Pensamos aqui talvez como gregos, talvez como cristãos, mas o próprio
tempo já exige que pensemos mais amplamente, interdisciplinarmente, complexamente,
como o mundo agora possibilita que pensemos em tudo, em rede.
Eis a grande fronteira paradigmática apresentada ao pedagogo, ao
filósofo da educação, o qual talvez só queira garantir o pão de cada dia, ou
mesmo que tenha o dom de ensinar... Essa pessoa terá que inevitavelmente operar
dentro de um sentido de restauração da instituição de ensinar. (Quem já esteve dentro de uma sala de aulas
do ensino público vai entender ao que estou me referindo!).
O grande primeiro e sempre presente trabalho atual, pessoal e interior,
do pedagogo é meditar sobre a ética e a moral, para, livre dessa armadilha
cultural, poder levar sua presença à sala de aula.
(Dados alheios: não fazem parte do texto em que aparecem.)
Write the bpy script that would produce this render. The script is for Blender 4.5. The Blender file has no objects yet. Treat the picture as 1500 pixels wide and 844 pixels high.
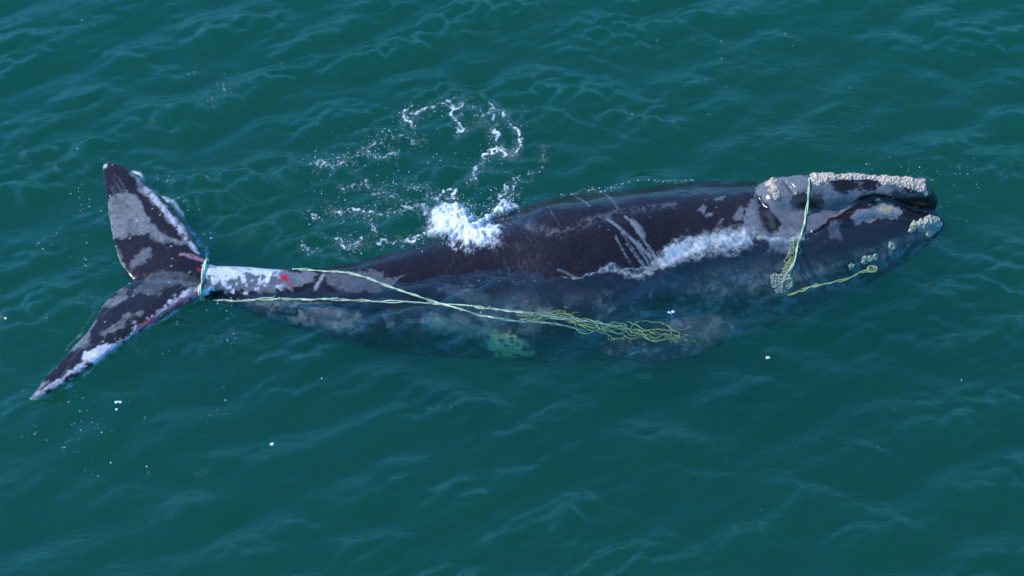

Só depois de se “purificar”
(termo tão caro a Platão e Aristóteles),
poderá enfim indicar o caminho de purificação ao aluno, marcando-o assim com
seu signo pessoal de professor, pois professar é reconhecer-se publicamente.
Tal Gigantomakia, outro termo
que os filósofos estão acostumados a terem em mente quando pensam, essa “luta
de gigantes” que é a do ser humano disciplinador diante uma sociedade falida em
princípios éticos, cheia de moralismo, com a visão voltada ao material, e pior,
para o lado mais miserável do materialismo, o consumismo, com a ditadura da
aparência, se põem em público o pedagogo, munido só com saber, só com Filosofia,
amor ao saber.
Com o apoio da Filosofia da Educação o pedagogo vai pisando em ovos – política,
economia, religião, apatia juvenil, propagandas enganosas, indústria da
diversão – (ovos bem indigestos e espinhosos, diga-se de passagem!), o
professor se apresenta diante a sala de aula, e do grande palco da vida, que é
a sociedade.
Ele terá de dar mais do que foi exigido “oficialmente” dele, pois ele
também veio desse sistema de ensino, a qualquer momento terá o conforto de
poder ouvir dizer dele que “veja só, não
consegue ensinar nada, mas também pudera... é só um fruto dessa árvore...”,
mas pode se negar a repousar na comodidade, e abraçar a Filosofia como
parâmetro de ensino.
Ao abraçar a “causa da educação” ele terá que, por vontade própria,
eticamente, buscar se munir com algo mais, uma coisa que é um grande vazio, que
é justamente a própria Filosofia, e só ela tem a capacidade, a substância, para
ajudá-lo a transcender as muitas pedras no caminho, (e como há pedras hoje em dia!), e não ser ele mesmo mais uma pedra
dentro da caverna, ou mais um tijolo no muro...
Isso remete finalmente à essência da própria transcendência espiritual
séria, onde se exige que cada um salve a si mesmo, o professor tem que ser o
“salvador salvo”, nada mais poderá o ajudar dentro da sala de aula, a não ser
sua formação a mais perfeita possível, como admitia Aristóteles, “querer sempre o melhor para si, e fazer o
máximo possível e impossível para merecer o melhor para si”.
Sócrates, ensinando a Platão, que depois ensinou Aristóteles, sabiam que
o ser humano devia desejar ir o mais alto lugar no céu, mas que devia se fazer
merecedor disso aqui, no mundo.
É nesse sentido que já dizia Sócrates à Platão: “aquele a quem a palavra não educar, o porrete, a violência, também não
educará!”. E Aristóteles, educado na palavra, como que complementou: “o aluno que não supera o mestre, demonstra a
falha do próprio mestre em ensiná-lo”.
Nessa exposição de mestre e aluno, não podemos deixar de falar então do
aluno mais famosos de Aristóteles: Alexandre.
É que o aluno de Aristóteles veio como se para fazê-lo pagar pelo que
disse, e se mostrou o contrário de tudo que o seu professor o ensinou.
Por tudo que fez Alexandre foi nomeado “O Grande”, mesmo depois de todas
as insanidades que cometeu, talvez seu grande professor tivesse sido realmente
o pai, Felipe, a quem com certeza superou em irracionalidade, mas a História
foi justa, a seu modo, se não olharmos os homens como as aparências exigem, mas
como a luz da verdade os ilumina.
Aristóteles, com a palavra, com o pensamento, ganhou mais mentes em muito
mais reinos que Alexandre poderia imaginar ou saber que existissem, conquistou
como professor e não como o deslumbrado inconsciente aprendiz. Que isso fique
como exemplo e parâmetro a todos os professores, quando na lida diária, se
verem diante de um mundo de sombras que já possuiu parte da alma e da atenção
de seus alunos, mas sabendo que ainda ele tem a chance e o poder de os seduzir
com o uso da Filosofia.
Assim, astutamente, desbanalizamos o banal!